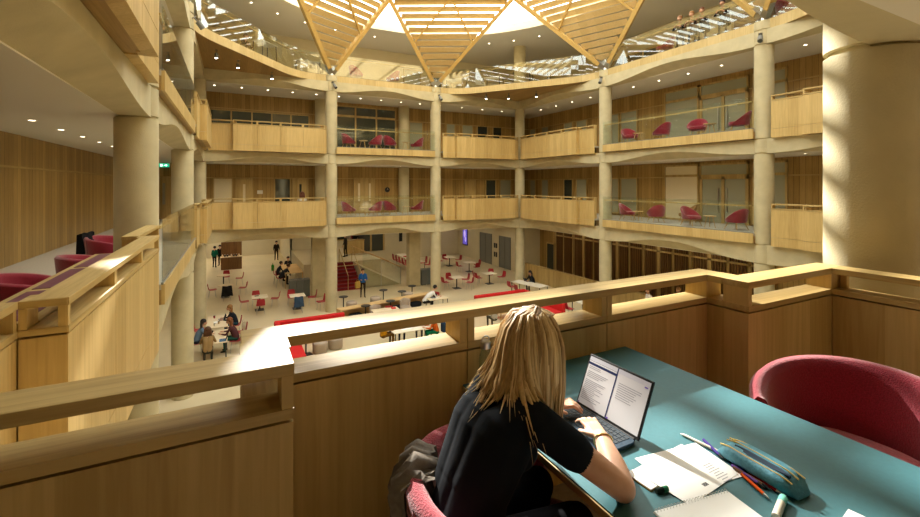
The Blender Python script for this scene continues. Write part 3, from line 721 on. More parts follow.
obj('boarding', MB().box(-.08, -7, 0, .08, 3.5, 1.1), M['oak'], t); obj('capping', MB().box(-.11, -7, 1.1, .11, 3.5, 1.14), M['oaky'], t)
# ------------------------------------------------------------------ furniture prototypes (facing +x)
def shell_rings(R0, th, hf, z0, a0, flare=.0, nseg=28, sq=1.0, ry=1.0):
    """an upholstered tub: wall swept round the back from -a0 to a0, top height hf(angle)"""
    rings = []
    for k in range(nseg+1):
        a = -a0 + 2*a0*k/nseg; h = hf(abs(a)/a0); c, s = math.cos(PI+a), math.sin(PI+a)
        prof = [(R0-th, z0), (R0, z0), (R0+flare*.55, z0+h*.6), (R0+flare, z0+h-.03), (R0+flare-th*.35, z0+h), (R0+flare-th*.8, z0+h-.012), (R0+flare*.9-th, z0+h-.05), (R0+flare*.4-th, z0+h*.5)]
        rings.append([(r*c*sq, r*s*ry, z) for r, z in prof])
    return rings
def make_lounge(label):
    t = thing('armchair', label, 'armchair')
    hb = lambda u: .10 + .44*(max(0, math.cos(u*PI*.5))**1.25)
    mb = MB().loft(shell_rings(.34, .075, hb, .30, 2.15, .07))
    obj('backrest', mb, M['red'], t, smooth=60)
    st = [[(x*.335+ (.03 if True else 0), y*.31, z) for x, y in superell(28, 1, 1, 3, 0, 0)] for z, in ((.29,), (.31,))]
    pr = [(.92, .28), (1, .31), (1.02, .38), (.98, .425), (.85, .44), (.3, .445)]
    obj('seat', MB().loft([[(x*.335*k+.04, y*.31*k, z) for x, y in superell(28, 1, 1, 3, 0, 0)] for k, z in pr]), M['red'], t, smooth=50)
    for sx, sy in ((1, 1), (1, -1), (-1, 1), (-1, -1)):
        obj('leg', MB().tube([(sx*.20+.02, sy*.18, .30), (sx*.31+.02, sy*.27, 0)], [.022, .012], 8), M['legw'], t, smooth=50)
    return t
def make_side_table(label):
    t = thing('side_table', label, 'side table')
    obj('tabletop', MB().lathe(0, 0, [(.0, .46), (.225, .46), (.24, .475), (.24, .49), (.0, .49)], 24), M['tablew'], t, smooth=40)
    for k in range(3):
        a = k*2*PI/3+.4; obj('leg', MB().tube([(.12*math.cos(a), .12*math.sin(a), .46), (.23*math.cos(a), .23*math.sin(a), 0)], [.018, .012], 8), M['legw'], t, smooth=50)
    return t
def make_shell_chair(label, mm='redp'):
    t = thing('dining_chair', label, 'chair')
    prof = [(.23, .455), (.20, .47), (.05, .455), (-.12, .45), (-.19, .48), (-.225, .56), (-.25, .70), (-.27, .84)]
    rings = []
    for i, (x, z) in enumerate(prof):
        w = [.19, .21, .215, .21, .205, .205, .20, .17][i]; c = .02 if i < 4 else 0
        f = [(x + (0 if i < 4 else .03*abs(u)**2), u*w, z + c*abs(u)**2) for u in (-1, -.6, 0, .6, 1)]
        nx = (0, -.015) if i < 4 else (-.015, 0)
        bk = [(p[0]+nx[0], p[1], p[2]+nx[1]) for p in reversed(f)]
        rings.append(f+bk)
    mb = MB().loft(rings)
    obj('seat', MB().loft(rings[:5]), M[mm], t, smooth=60); obj('backrest', MB().loft(rings[4:]), M[mm], t, smooth=60)
    for sx, sy in ((1, 1), (1, -1), (-1, 1), (-1, -1)):
        obj('leg', MB().tube([(sx*.14, sy*.14, .45), (sx*.2-.01, sy*.2, 0)], .011, 6), M['steel'], t, smooth=50)
    return t
def make_table(label, w=.8, d=.8, h=.74, mm='white', ped=True, name='cafe_table', legm='dkleg'):
    t = thing(name, label, 'table')
    obj('tabletop', MB().box(-w/2, -d/2, h-.03, w/2, d/2, h), M[mm], t, bevel=.006)
    if ped:
        obj('pedestal', MB().cyl((0, 0, .02), (0, 0, h-.03), .035, .035, 12), M['black'], t, smooth=40)
        obj('base', MB().box(-.24, -.24, 0, .24, .24, .025), M['black'], t, bevel=.006)
    else:
        for sx in (-1, 1):
            for sy in (-1, 1): obj('leg', MB().tube([(sx*(w/2-.06), sy*(d/2-.06), h-.03), (sx*(w/2-.04), sy*(d/2-.04), 0)], [.025, .018], 8), M[legm], t, smooth=40)
    return t
def make_round_table(label, r=.42):
    t = thing('round_table', label, 'table')
    obj('tabletop', MB().lathe(0, 0, [(.0, .71), (r-.01, .71), (r, .72), (r, .735), (.0, .74)], 28), M['cream'], t, smooth=40)
    obj('pedestal', MB().cyl((0, 0, .02), (0, 0, .71), .04, .04, 12), M['dkleg'], t, smooth=40); obj('base', MB().lathe(0, 0, [(.26, 0), (.26, .012), (.05, .03)], 20), M['dkleg'], t, smooth=40)
    return t
def make_ped(label):
    t = thing('pedestal_table', label, 'side table')
    obj('tabletop', MB().lathe(0, 0, [(.0, .70), (.24, .70), (.25, .715), (.24, .73), (.0, .73)], 24), M['black'], t, smooth=40)
    obj('stem', MB().cyl((0, 0, .02), (0, 0, .7), .03, .03, 10), M['black'], t, smooth=40); obj('base', MB().box(-.22, -.17, 0, .22, .17, .025), M['black'], t, bevel=.005)
    return t
def make_pouf(label, back=False):
    t = thing('pouf', label, 'pouf')
    obj('seat', MB().loft([[(x*.29*k, y*.29*k, z) for x, y in superell(24, 1, 1, 2.6, 0, 0)] for k, z in ((.92, .02), (.98, .06), (1.0, .36), (.97, .42), (.85, .45), (.3, .455))]), M['pouf'], t, smooth=45)
    if back: obj('backrest', MB().loft(shell_rings(.30, .07, lambda u: .42-.06*u, .40, 1.25, .02)), M['pouf'], t, smooth=50)
    obj('base', MB().lathe(0, 0, [(.2, 0), (.2, .03)], 16), M['black'], t)
    return t
LC = make_lounge('p'); ST = make_side_table('p'); RC = make_shell_chair('p')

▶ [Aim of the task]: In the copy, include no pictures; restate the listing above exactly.

▶ [Answer to this problem]:
The Blender Python script for this scene continues. Write part 3, from line 721 on. More parts follow.
obj('boarding', MB().box(-.08, -7, 0, .08, 3.5, 1.1), M['oak'], t); obj('capping', MB().box(-.11, -7, 1.1, .11, 3.5, 1.14), M['oaky'], t)
# ------------------------------------------------------------------ furniture prototypes (facing +x)
def shell_rings(R0, th, hf, z0, a0, flare=.0, nseg=28, sq=1.0, ry=1.0):
    """an upholstered tub: wall swept round the back from -a0 to a0, top height hf(angle)"""
    rings = []
    for k in range(nseg+1):
        a = -a0 + 2*a0*k/nseg; h = hf(abs(a)/a0); c, s = math.cos(PI+a), math.sin(PI+a)
        prof = [(R0-th, z0), (R0, z0), (R0+flare*.55, z0+h*.6), (R0+flare, z0+h-.03), (R0+flare-th*.35, z0+h), (R0+flare-th*.8, z0+h-.012), (R0+flare*.9-th, z0+h-.05), (R0+flare*.4-th, z0+h*.5)]
        rings.append([(r*c*sq, r*s*ry, z) for r, z in prof])
    return rings
def make_lounge(label):
    t = thing('armchair', label, 'armchair')
    hb = lambda u: .10 + .44*(max(0, math.cos(u*PI*.5))**1.25)
    mb = MB().loft(shell_rings(.34, .075, hb, .30, 2.15, .07))
    obj('backrest', mb, M['red'], t, smooth=60)
    st = [[(x*.335+ (.03 if True else 0), y*.31, z) for x, y in superell(28, 1, 1, 3, 0, 0)] for z, in ((.29,), (.31,))]
    pr = [(.92, .28), (1, .31), (1.02, .38), (.98, .425), (.85, .44), (.3, .445)]
    obj('seat', MB().loft([[(x*.335*k+.04, y*.31*k, z) for x, y in superell(28, 1, 1, 3, 0, 0)] for k, z in pr]), M['red'], t, smooth=50)
    for sx, sy in ((1, 1), (1, -1), (-1, 1), (-1, -1)):
        obj('leg', MB().tube([(sx*.20+.02, sy*.18, .30), (sx*.31+.02, sy*.27, 0)], [.022, .012], 8), M['legw'], t, smooth=50)
    return t
def make_side_table(label):
    t = thing('side_table', label, 'side table')
    obj('tabletop', MB().lathe(0, 0, [(.0, .46), (.225, .46), (.24, .475), (.24, .49), (.0, .49)], 24), M['tablew'], t, smooth=40)
    for k in range(3):
        a = k*2*PI/3+.4; obj('leg', MB().tube([(.12*math.cos(a), .12*math.sin(a), .46), (.23*math.cos(a), .23*math.sin(a), 0)], [.018, .012], 8), M['legw'], t, smooth=50)
    return t
def make_shell_chair(label, mm='redp'):
    t = thing('dining_chair', label, 'chair')
    prof = [(.23, .455), (.20, .47), (.05, .455), (-.12, .45), (-.19, .48), (-.225, .56), (-.25, .70), (-.27, .84)]
    rings = []
    for i, (x, z) in enumerate(prof):
        w = [.19, .21, .215, .21, .205, .205, .20, .17][i]; c = .02 if i < 4 else 0
        f = [(x + (0 if i < 4 else .03*abs(u)**2), u*w, z + c*abs(u)**2) for u in (-1, -.6, 0, .6, 1)]
        nx = (0, -.015) if i < 4 else (-.015, 0)
        bk = [(p[0]+nx[0], p[1], p[2]+nx[1]) for p in reversed(f)]
        rings.append(f+bk)
    mb = MB().loft(rings)
    obj('seat', MB().loft(rings[:5]), M[mm], t, smooth=60); obj('backrest', MB().loft(rings[4:]), M[mm], t, smooth=60)
    for sx, sy in ((1, 1), (1, -1), (-1, 1), (-1, -1)):
        obj('leg', MB().tube([(sx*.14, sy*.14, .45), (sx*.2-.01, sy*.2, 0)], .011, 6), M['steel'], t, smooth=50)
    return t
def make_table(label, w=.8, d=.8, h=.74, mm='white', ped=True, name='cafe_table', legm='dkleg'):
    t = thing(name, label, 'table')
    obj('tabletop', MB().box(-w/2, -d/2, h-.03, w/2, d/2, h), M[mm], t, bevel=.006)
    if ped:
        obj('pedestal', MB().cyl((0, 0, .02), (0, 0, h-.03), .035, .035, 12), M['black'], t, smooth=40)
        obj('base', MB().box(-.24, -.24, 0, .24, .24, .025), M['black'], t, bevel=.006)
    else:
        for sx in (-1, 1):
            for sy in (-1, 1): obj('leg', MB().tube([(sx*(w/2-.06), sy*(d/2-.06), h-.03), (sx*(w/2-.04), sy*(d/2-.04), 0)], [.025, .018], 8), M[legm], t, smooth=40)
    return t
def make_round_table(label, r=.42):
    t = thing('round_table', label, 'table')
    obj('tabletop', MB().lathe(0, 0, [(.0, .71), (r-.01, .71), (r, .72), (r, .735), (.0, .74)], 28), M['cream'], t, smooth=40)
    obj('pedestal', MB().cyl((0, 0, .02), (0, 0, .71), .04, .04, 12), M['dkleg'], t, smooth=40); obj('base', MB().lathe(0, 0, [(.26, 0), (.26, .012), (.05, .03)], 20), M['dkleg'], t, smooth=40)
    return t
def make_ped(label):
    t = thing('pedestal_table', label, 'side table')
    obj('tabletop', MB().lathe(0, 0, [(.0, .70), (.24, .70), (.25, .715), (.24, .73), (.0, .73)], 24), M['black'], t, smooth=40)
    obj('stem', MB().cyl((0, 0, .02), (0, 0, .7), .03, .03, 10), M['black'], t, smooth=40); obj('base', MB().box(-.22, -.17, 0, .22, .17, .025), M['black'], t, bevel=.005)
    return t
def make_pouf(label, back=False):
    t = thing('pouf', label, 'pouf')
    obj('seat', MB().loft([[(x*.29*k, y*.29*k, z) for x, y in superell(24, 1, 1, 2.6, 0, 0)] for k, z in ((.92, .02), (.98, .06), (1.0, .36), (.97, .42), (.85, .45), (.3, .455))]), M['pouf'], t, smooth=45)
    if back: obj('backrest', MB().loft(shell_rings(.30, .07, lambda u: .42-.06*u, .40, 1.25, .02)), M['pouf'], t, smooth=50)
    obj('base', MB().lathe(0, 0, [(.2, 0), (.2, .03)], 16), M['black'], t)
    return t
LC = make_lounge('p'); ST = make_side_table('p'); RC = make_shell_chair('p')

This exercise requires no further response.